I do get the concept of objectivity... and its something I actually have struggled with, the question of whether or not someone's tastes can be deemed "better" or "worse" than anothers.. this can be extrapolated way out to general beliefs, religion, language...

but in art I think there's a handle there.. that CAN be applied that one can reasonably say that you cannot compare a Susan Boyle record to a Dylan record, even thought there are people out there who actually prefer Susan Boyle..

Christine said...

"We don't have much to offer beyond good songs and a creative atmosphere."
You also have what was my favorite part - the fact that you guys are fun to hang out with.

"...choose the name before a new member arrives."
The main problem was that the two names you had unofficially chosen before I got there were names I liked and thought you should keep. So the larger lesson is probably not to have a "working name" ever, lest someone actually like it.

Dave Kopperman said...

S: Thanks.

A: Yah, as I said, "... almost any band name is pretty stupid until the band starts to invest it with iconic meaning..."

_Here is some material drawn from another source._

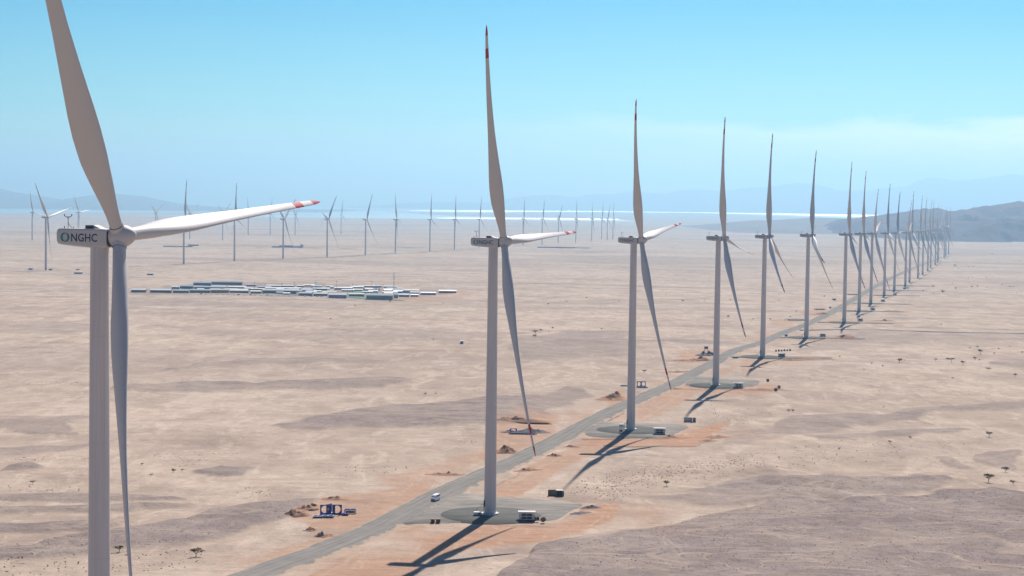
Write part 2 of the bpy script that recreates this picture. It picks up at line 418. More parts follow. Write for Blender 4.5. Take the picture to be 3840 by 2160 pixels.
GRAV = [
 ([(1700, 2290), (1830, 2190), (1940, 2125), (2030, 2080), (2080, 2050), (2140, 2030), (2240, 2010), (2400, 1985), (2520, 1960), (2600, 1935), (2700, 1920), (2880, 1905), (2960, 1880), (3060, 1890), (3200, 1855), (3380, 1850), (3500, 1843), (3640, 1856), (3760, 1845), (3900, 1870), (4100, 1900), (4100, 2300)], 7, 1),
 ([(2450, 1870), (2560, 1850), (2640, 1840), (2740, 1800), (2860, 1795), (2990, 1780), (3210, 1768), (3420, 1768), (3560, 1785), (3600, 1805), (3500, 1830), (3350, 1835), (3100, 1870), (2900, 1890), (2650, 1895)], 9, .8),
 ([(2880, 1600), (2960, 1580), (3200, 1550), (3400, 1530), (3560, 1520), (3900, 1508), (3900, 1528), (3560, 1545), (3400, 1570), (3240, 1590), (3050, 1620), (2850, 1635), (2700, 1625)], 6, .75),
 ([(3000, 1627), (3300, 1610), (3580, 1605), (3620, 1615), (3350, 1634), (3050, 1640)], 4, .8),
 ([(1030, 1585), (1140, 1570), (1250, 1560), (1400, 1530), (1480, 1520), (1700, 1515), (1850, 1500), (1980, 1510), (2050, 1560), (1900, 1600), (1700, 1595), (1400, 1600), (1100, 1600)], 5, .9),
 ([(430, 1450), (700, 1440), (850, 1435), (960, 1445), (1100, 1430), (1280, 1425), (1430, 1415), (1560, 1418), (1500, 1435), (1440, 1455), (1300, 1460), (1000, 1465), (700, 1462), (430, 1460)], 4, .85),
 ([(590, 1392), (700, 1375), (800, 1355), (900, 1346), (1050, 1347), (1250, 1338), (1400, 1347), (1500, 1355), (1300, 1363), (1000, 1367), (800, 1378), (650, 1394)], 3, .75),
 ([(-50, 2050), (150, 2035), (190, 2015), (330, 2000), (600, 1965), (720, 1950), (830, 1900), (880, 1895), (960, 1875), (1060, 1870), (1160, 1868), (1140, 1910), (1060, 1960), (960, 1990), (850, 2030), (700, 2045), (500, 2055), (300, 2065), (150, 2080), (-50, 2085)], 7, .95),
 ([(-50, 1960), (330, 1950), (430, 1960), (330, 1980), (100, 1985), (-50, 1978)], 5, .9),
 ([(-50, 1858), (200, 1850), (500, 1853), (700, 1860), (500, 1880), (200, 1886), (-50, 1882)], 5, .8),
 ([(-50, 1908), (330, 1902), (560, 1890), (760, 1880), (500, 1905), (330, 1925), (-50, 1930)], 5, .8),
 ([(-50, 1560), (120, 1562), (300, 1570), (340, 1580), (250, 1590), (330, 1600), (340, 1625), (150, 1620), (-50, 1600)], 5, .6),
 ([(-50, 1675), (330, 1680), (340, 1690), (100, 1702), (-50, 1705)], 4, .7),
 ([(50, 1755), (110, 1740), (150, 1736), (190, 1750), (120, 1758)], 4, .9), ([(750, 1767), (840, 1745), (960, 1746), (930, 1766)], 4, .9),
 ([(-50, 1210), (200, 1200), (360, 1205), (360, 1248), (-50, 1250)], 6, .45),
 ([(600, 1215), (1000, 1235), (1500, 1225), (1900, 1250), (1700, 1285), (1200, 1280), (800, 1270)], 8, .4),
 ([(1930, 1265), (2120, 1245), (2350, 1238), (2370, 1300), (2350, 1338), (2000, 1352), (1930, 1300)], 5, .6),
 ([(1960, 1490), (2150, 1465), (2230, 1470), (2150, 1510), (2000, 1560), (1940, 1540)], 5, .75),
 ([(3250, 1233), (3400, 1243), (3900, 1262), (3900, 1280), (3500, 1280), (3250, 1300), (2950, 1322), (3020, 1300)], 5, .5),
 ([(3700, 1345), (3900, 1340), (3900, 1395), (3740, 1375)], 5, .6),
 ([(3470, 1702), (3560, 1708), (3640, 1745), (3600, 1748)], 4, .7), ([(3685, 1690), (3760, 1680), (3810, 1730), (3760, 1752), (3680, 1725)], 4, .7),
 ([(2700, 1690), (2760, 1640), (2900, 1590), (2930, 1640), (2780, 1690)], 7, .5),
 ([(1290, 1880), (1380, 1868), (1480, 1880), (1440, 1888), (1320, 1890)], 4, .8),
]
GRAV.append(([(480, 1088), (700, 1070), (900, 1060), (1400, 1066), (1500, 1082), (1750, 1090), (1500, 1126), (1300, 1124), (1000, 1112), (480, 1102)], 3, .8))
gravel = np.zeros(sh)
for p, s_, w_ in GRAV: gravel = np.maximum(gravel, w_ * poly_mask(p, s_))
DIRT = [
 ([(1560, 1962), (1600, 1967), (1900, 1962), (2088, 1965), (2196, 1895), (2330, 1880), (2300, 1950), (2180, 2000), (2000, 2035), (1880, 2045), (1760, 2060), (1600, 2100), (1480, 2200), (1040, 2230), (1220, 2120), (1400, 2030)], 8, .95),
 ([(1080, 1925), (1180, 1882), (1300, 1858), (1500, 1828), (1620, 1800), (1600, 1850), (1440, 1945), (1300, 1985), (1150, 1975)], 8, .75),
 ([(1240, 2000), (1400, 1960), (1420, 1975), (1250, 2060), (900, 2150), (1000, 2080)], 8, .6),
 ([(1850, 1830), (1990, 1740), (2200, 1650), (2300, 1630), (2240, 1700), (2100, 1765), (1950, 1865), (1850, 1868)], 7, .85),
 ([(2180, 1640), (2500, 1642), (2600, 1610), (2690, 1590), (2740, 1590), (2680, 1625), (2610, 1682), (2270, 1674), (2180, 1664)], 4, 1),
 ([(1870, 1565), (1960, 1545), (2100, 1555), (2070, 1640), (1980, 1680), (1880, 1705), (1770, 1740), (1800, 1700)], 8, .8),
 ([(2390, 1525), (2500, 1472), (2620, 1420), (2710, 1398), (2580, 1500), (2410, 1590), (2385, 1560)], 6, .7),
 ([(2560, 1462), (2850, 1442), (2900, 1428), (2915, 1450), (2890, 1480), (2650, 1482)], 5, .7),
 ([(2540, 1318), (2680, 1312), (2680, 1355), (2560, 1362)], 5, .7), ([(2270, 1500), (2330, 1455), (2350, 1510), (2280, 1545)], 5, .8),
 ([(2780, 1345), (2960, 1335), (3060, 1333), (3065, 1350), (2900, 1368), (2780, 1400)], 4, .6), ([(2640, 1440), (2740, 1370), (2800, 1350), (2700, 1420)], 4, .6),
 ([(3000, 1268), (3190, 1258), (3195, 1275), (3000, 1285)], 3, .6), ([(2900, 1195), (3000, 1200), (2960, 1225), (2880, 1222)], 4, .5),
 ([(3020, 1150), (3110, 1165), (3100, 1190), (3000, 1185)], 4, .5), ([(3180, 1203), (3320, 1196), (3300, 1212), (3180, 1215)], 3, .5),
 ([(1400, 1800), (1700, 1720), (1800, 1690), (1820, 1720), (1660, 1800), (1540, 1840)], 10, .5),
 ([(1500, 1110), (1770, 1090), (1790, 1098), (1700, 1125), (1600, 1135), (1450, 1132)], 4, .45),
]
dirt = np.zeros(sh)
for p, s_, w_ in DIRT: dirt = np.maximum(dirt, w_ * poly_mask(p, s_, NX, NY))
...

My deleted comments about the Susan Boyle issue deleted from Bran's Faster Times article - that stuff was about as well-reasoned as I'll get on the issue, and I just don't have the energy to type it all again. Suffice it to say that you nailed the crux of it right there with mounting a Dylan/Boyle face-off - which is about as useful as comparing John Byrne to Robert Crumb.

There is an audience for everything, and the only criticisms that really have weight are those that take the work at the level that the artist intended it. Of course, it may be that an artist just doesn't think much beyond the superficial, in which case, well, it should be judged on those merits.

X: Sure, we were a barrel of monkeys soaking in fun juice.